Originally posted by: ts3433
In clockspeeds, that's the equal, but performance will probably go in this order:
940 ~ or < 754 < 939
because the 940 requires registered memory, which is a little slower than unbuffered (and also more expensive), the 754 has half the cache and unbuffered memory, and the 939 has dual channel (a small gain of about 5-8%).
Originally posted by: Matthias99
Originally posted by: ts3433
In clockspeeds, that's the equal, but performance will probably go in this order:
940 ~ or < 754 < 939
because the 940 requires registered memory, which is a little slower than unbuffered (and also more expensive), the 754 has half the cache and unbuffered memory, and the 939 has dual channel (a small gain of about 5-8%).

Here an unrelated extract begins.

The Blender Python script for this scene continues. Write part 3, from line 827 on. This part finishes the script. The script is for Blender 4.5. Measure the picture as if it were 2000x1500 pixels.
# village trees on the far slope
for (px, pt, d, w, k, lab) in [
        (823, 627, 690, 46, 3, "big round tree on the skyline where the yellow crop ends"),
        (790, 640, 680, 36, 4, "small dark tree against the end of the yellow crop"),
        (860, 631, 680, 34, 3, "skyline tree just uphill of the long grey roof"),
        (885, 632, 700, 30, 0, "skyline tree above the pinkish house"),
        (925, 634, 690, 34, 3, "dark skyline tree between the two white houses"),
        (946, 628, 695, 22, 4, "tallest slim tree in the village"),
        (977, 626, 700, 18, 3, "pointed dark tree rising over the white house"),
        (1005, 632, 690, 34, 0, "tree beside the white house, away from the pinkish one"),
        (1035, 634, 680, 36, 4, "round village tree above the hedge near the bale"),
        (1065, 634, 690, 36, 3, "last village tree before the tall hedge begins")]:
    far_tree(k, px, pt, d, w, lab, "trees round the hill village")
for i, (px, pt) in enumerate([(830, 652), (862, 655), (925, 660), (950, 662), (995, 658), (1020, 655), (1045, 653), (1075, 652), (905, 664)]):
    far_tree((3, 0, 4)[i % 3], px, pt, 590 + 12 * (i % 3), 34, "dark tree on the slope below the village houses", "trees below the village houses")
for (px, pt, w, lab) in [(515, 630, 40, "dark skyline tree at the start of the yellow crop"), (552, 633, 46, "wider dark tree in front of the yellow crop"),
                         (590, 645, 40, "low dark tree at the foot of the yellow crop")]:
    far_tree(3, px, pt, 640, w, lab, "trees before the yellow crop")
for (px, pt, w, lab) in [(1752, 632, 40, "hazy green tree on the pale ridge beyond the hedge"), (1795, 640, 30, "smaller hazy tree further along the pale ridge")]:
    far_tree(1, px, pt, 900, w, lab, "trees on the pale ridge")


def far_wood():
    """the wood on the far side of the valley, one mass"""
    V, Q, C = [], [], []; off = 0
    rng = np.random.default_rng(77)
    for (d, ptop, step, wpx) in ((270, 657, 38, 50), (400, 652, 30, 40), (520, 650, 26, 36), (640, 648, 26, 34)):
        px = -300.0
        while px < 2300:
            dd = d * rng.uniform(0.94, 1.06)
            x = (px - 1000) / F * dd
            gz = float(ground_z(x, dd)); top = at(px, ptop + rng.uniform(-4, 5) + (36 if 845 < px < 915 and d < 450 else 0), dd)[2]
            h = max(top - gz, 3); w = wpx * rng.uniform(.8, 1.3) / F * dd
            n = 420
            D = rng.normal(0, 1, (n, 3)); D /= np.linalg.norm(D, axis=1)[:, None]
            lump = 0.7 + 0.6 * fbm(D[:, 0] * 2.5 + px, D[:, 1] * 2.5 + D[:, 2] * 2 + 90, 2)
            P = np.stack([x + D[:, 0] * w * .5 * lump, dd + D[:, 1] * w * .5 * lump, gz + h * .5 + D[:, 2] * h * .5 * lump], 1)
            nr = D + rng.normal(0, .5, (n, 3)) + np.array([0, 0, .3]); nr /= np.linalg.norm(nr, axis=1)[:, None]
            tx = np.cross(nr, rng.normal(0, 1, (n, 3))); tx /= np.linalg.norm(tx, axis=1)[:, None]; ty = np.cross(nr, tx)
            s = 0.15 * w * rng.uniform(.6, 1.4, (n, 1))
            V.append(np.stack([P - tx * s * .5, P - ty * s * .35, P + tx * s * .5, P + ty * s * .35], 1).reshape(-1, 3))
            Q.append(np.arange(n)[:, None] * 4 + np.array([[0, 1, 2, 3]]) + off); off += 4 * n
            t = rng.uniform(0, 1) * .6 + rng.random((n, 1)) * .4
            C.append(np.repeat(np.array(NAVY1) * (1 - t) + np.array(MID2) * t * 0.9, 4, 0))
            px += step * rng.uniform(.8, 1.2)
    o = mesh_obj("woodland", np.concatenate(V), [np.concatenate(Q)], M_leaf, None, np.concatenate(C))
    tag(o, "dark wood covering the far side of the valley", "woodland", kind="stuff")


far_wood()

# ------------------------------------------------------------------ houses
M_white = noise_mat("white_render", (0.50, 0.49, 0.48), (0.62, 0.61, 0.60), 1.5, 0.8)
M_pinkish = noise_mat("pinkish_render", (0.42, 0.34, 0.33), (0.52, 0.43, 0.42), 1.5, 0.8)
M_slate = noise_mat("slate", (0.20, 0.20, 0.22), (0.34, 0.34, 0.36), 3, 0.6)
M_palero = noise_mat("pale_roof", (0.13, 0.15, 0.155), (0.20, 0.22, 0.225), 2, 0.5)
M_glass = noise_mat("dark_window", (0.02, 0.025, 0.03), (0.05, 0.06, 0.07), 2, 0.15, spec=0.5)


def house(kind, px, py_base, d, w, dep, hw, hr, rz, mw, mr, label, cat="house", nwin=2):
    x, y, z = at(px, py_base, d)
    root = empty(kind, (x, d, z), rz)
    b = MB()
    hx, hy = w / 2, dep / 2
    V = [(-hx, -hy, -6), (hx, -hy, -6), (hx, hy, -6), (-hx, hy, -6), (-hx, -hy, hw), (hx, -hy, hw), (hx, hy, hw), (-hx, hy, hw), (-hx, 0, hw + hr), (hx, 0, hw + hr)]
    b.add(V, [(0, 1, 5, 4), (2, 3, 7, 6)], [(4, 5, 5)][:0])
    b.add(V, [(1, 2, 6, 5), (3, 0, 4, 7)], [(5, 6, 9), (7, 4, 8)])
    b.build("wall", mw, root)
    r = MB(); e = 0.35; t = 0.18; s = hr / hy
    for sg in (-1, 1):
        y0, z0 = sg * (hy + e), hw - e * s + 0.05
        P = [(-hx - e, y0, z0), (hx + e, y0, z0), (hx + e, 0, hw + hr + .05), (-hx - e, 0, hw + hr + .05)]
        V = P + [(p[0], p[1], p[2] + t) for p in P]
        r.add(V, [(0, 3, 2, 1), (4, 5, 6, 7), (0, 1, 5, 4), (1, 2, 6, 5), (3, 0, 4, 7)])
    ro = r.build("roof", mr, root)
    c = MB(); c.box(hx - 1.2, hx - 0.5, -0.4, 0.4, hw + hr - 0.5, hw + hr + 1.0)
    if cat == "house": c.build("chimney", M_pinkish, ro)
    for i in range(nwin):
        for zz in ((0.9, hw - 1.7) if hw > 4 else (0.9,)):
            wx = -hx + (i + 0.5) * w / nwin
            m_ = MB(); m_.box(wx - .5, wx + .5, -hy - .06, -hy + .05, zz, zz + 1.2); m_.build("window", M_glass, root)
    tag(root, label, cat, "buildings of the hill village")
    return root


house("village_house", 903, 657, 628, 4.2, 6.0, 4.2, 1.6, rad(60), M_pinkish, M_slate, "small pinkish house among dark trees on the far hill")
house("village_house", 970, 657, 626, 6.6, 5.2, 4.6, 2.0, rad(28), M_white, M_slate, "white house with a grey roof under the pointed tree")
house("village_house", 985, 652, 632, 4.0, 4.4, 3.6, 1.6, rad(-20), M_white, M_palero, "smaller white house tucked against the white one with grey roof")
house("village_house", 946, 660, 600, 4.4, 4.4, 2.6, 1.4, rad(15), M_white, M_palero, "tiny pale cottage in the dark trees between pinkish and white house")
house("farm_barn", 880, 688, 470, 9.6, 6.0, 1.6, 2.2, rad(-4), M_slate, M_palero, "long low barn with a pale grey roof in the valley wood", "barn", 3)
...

The 940s have dual channel memory. And the difference from registered to unbuffered memory is pretty small. With the larger cache and DC, a S940 chip should beat a S754 chip at the same physical clock speed pretty soundly, even if the memory is a hair slower.
It *might* lose out to a S939 on a fast desktop MB with fast RAM. But it would be close.

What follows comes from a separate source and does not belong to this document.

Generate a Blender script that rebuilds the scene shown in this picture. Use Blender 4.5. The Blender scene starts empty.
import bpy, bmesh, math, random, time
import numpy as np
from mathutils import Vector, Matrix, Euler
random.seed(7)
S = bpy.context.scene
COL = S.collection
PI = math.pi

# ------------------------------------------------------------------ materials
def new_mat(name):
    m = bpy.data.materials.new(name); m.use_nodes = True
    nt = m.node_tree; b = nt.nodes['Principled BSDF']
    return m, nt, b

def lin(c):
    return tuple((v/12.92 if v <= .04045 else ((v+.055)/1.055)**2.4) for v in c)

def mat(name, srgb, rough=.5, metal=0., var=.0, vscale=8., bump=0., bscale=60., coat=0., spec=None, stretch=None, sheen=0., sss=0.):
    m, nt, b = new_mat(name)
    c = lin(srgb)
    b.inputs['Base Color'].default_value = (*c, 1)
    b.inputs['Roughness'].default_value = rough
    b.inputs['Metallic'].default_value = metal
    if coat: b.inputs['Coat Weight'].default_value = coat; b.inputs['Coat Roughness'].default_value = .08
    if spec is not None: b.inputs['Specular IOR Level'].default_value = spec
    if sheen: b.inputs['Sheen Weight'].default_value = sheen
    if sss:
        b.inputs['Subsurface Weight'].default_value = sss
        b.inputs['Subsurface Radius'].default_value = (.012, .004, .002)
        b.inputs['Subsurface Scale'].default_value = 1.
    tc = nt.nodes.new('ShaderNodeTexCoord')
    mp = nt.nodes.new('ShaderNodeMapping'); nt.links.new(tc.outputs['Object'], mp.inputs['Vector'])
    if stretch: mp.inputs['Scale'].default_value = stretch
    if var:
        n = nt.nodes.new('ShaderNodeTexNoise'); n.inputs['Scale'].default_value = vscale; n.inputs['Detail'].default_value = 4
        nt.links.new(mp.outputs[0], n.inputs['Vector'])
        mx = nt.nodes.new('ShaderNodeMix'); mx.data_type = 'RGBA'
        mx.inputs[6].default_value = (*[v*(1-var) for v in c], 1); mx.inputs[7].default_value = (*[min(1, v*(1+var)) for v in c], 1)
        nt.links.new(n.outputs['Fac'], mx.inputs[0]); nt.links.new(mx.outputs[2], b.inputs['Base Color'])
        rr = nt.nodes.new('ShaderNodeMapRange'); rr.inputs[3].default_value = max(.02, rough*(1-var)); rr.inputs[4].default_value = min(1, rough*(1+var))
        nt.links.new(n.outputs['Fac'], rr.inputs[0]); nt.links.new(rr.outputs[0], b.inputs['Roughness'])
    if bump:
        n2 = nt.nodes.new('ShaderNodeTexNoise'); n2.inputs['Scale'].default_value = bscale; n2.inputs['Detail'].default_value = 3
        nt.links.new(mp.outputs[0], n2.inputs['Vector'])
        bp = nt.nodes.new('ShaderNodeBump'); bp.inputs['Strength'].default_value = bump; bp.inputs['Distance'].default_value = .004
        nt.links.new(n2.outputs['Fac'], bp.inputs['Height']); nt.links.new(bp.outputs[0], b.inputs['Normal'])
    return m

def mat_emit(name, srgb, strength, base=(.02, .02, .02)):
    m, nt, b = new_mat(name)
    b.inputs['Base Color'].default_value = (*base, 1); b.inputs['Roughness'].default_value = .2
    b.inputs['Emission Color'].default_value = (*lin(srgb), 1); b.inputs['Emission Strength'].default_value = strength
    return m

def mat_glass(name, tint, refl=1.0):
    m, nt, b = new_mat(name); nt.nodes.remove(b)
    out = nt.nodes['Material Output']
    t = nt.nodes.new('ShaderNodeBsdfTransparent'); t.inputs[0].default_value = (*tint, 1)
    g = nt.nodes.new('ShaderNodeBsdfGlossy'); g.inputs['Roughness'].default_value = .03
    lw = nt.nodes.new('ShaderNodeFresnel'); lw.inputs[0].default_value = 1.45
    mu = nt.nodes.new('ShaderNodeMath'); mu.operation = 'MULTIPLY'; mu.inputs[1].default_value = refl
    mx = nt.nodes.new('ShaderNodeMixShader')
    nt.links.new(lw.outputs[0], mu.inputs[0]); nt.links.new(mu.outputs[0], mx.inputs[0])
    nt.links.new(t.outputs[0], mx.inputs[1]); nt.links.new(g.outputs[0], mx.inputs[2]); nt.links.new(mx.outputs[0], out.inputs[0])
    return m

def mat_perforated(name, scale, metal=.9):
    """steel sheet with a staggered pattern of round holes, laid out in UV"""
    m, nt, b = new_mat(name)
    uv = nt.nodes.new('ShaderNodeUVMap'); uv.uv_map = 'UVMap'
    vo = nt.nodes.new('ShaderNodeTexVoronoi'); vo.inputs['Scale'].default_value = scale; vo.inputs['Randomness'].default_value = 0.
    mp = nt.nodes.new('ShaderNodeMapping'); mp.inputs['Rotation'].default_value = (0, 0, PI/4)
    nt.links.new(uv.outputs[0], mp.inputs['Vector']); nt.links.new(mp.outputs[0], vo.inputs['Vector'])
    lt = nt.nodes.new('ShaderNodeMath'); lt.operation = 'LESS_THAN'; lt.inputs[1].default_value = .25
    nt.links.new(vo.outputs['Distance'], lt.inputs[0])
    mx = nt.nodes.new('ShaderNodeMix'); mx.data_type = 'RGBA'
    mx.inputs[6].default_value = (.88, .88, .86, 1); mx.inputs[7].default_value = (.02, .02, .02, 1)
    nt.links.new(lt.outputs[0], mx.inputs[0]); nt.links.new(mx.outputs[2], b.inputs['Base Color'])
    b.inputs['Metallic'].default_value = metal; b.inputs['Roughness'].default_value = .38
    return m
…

Originally posted by: coejus
Originally posted by: Matthias99
Originally posted by: ts3433
In clockspeeds, that's the equal, but performance will probably go in this order:
940 ~ or < 754 < 939
because the 940 requires registered memory, which is a little slower than unbuffered (and also more expensive), the 754 has half the cache and unbuffered memory, and the 939 has dual channel (a small gain of about 5-8%).
The 940s have dual channel memory. And the difference from registered to unbuffered memory is pretty small. With the larger cache and DC, a S940 chip should beat a S754 chip at the same physical clock speed pretty soundly, even if the memory is a hair slower.
It *might* lose out to a S939 on a fast desktop MB with fast RAM. But it would be close.
I wonder how the comparison will look at the end of 2005 when 939 allows for dual-core processors.